On this basis I argue that Jesus' death was no "sacrifice" because the saving of souls was more important than one man's life. But there is another aspect: Jesus is believed by many to be God himself incarnate, meaning he knew he couldn't die anyway, so giving up his carnate life on the cross turns out to be a big cosmic joke played on humanity--it was no sacrifice, it was sleight of hand.

Yet, the Catholic church takes this stance:

"On account of the remarkable and unique coincidence of the priest, victim, and acceptor of the sacrifice, a first question arises as to whether Christ was victim and priest according to His Divine or according to His human nature. On the basis of the dogma of the hypostatic union the only answer is: although the God-Man or the Logos Himself was at once both priest and victim, He was both, not according to His Divine nature, but through the function of His humanity." [emphasis added] Catholic Encyclopedia

This means that it is even important for the Church to sacrifice the "dogma of the hypostatic union" of Jesus being God himself--for the lesser value of Jesus being a man.

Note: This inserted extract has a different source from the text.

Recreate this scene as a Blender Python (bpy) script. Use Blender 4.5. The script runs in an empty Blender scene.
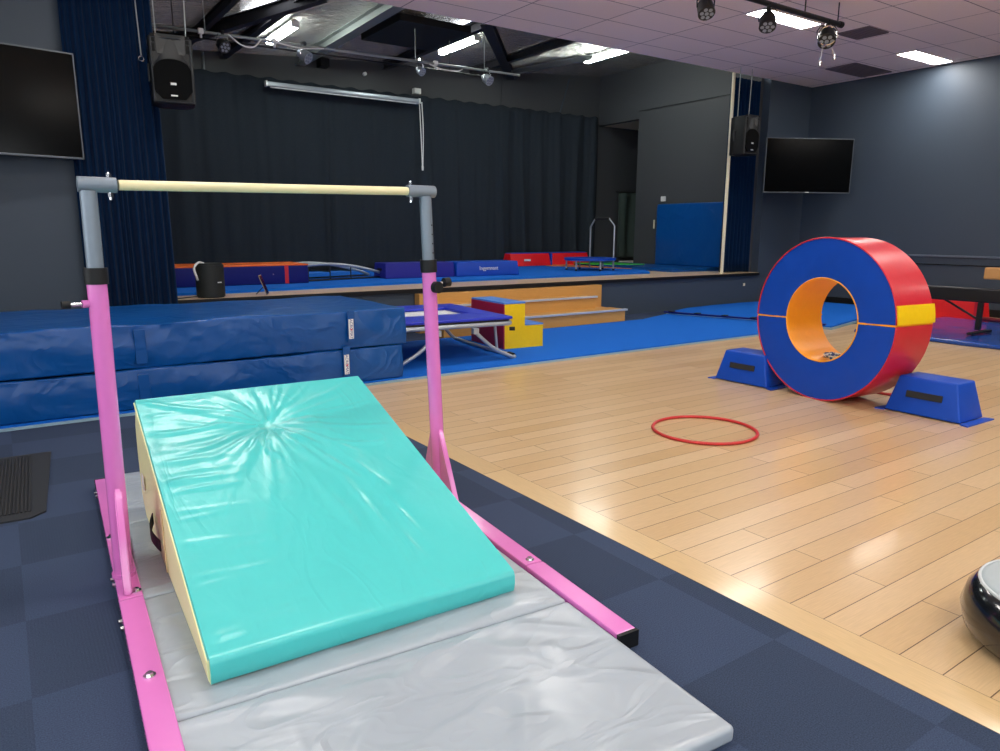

It means nothing if God was sacrificed. God cannot die. Jesus was said to have been dead for three days before he was bodily taken to heaven. This dogma is necessary to convince us that upon death we no longer must bear the burden of being "just a man," but will, as did Jesus, be ressurected into a union of hypostasis with God. In other words, to achieve this blessed union we must live the sacrifice of being mere mortals first.

It is not a sacrifice to be mortal, to be man, to be animal.

"I stand here on the summit of the mountain. I lift my head and I spread my arms. This, my body and spirit, this is the end of the quest. I wished to know the meaning of things. I am the meaning. I wished to find a warrant for being. I need no warrant for being, and no word of sanction upon my being. I am the warrant and the sanction." Ayn Rand; Anthem [emphasis added]
If your marriage is more important to you than a fling with someone you discover and have a passion for, it is no sacrifice to forego the fling.

Into the boundary
Of each married man
Sweet deceit comes calling
And negativity lands
Cold cold heart
Hard done by you
Some things look better baby
Just passing through
And it's no sacrifice
Just a simple word
It's two hearts living
In two separate worlds
Elton John

The "sweet deceit" of giving up a piece of your pie so that others can have what is yours is the deceit of Christian brotherhood transformed into social policy. So, why does everyone ask if we are willing to sacrifice this or that, for this or that?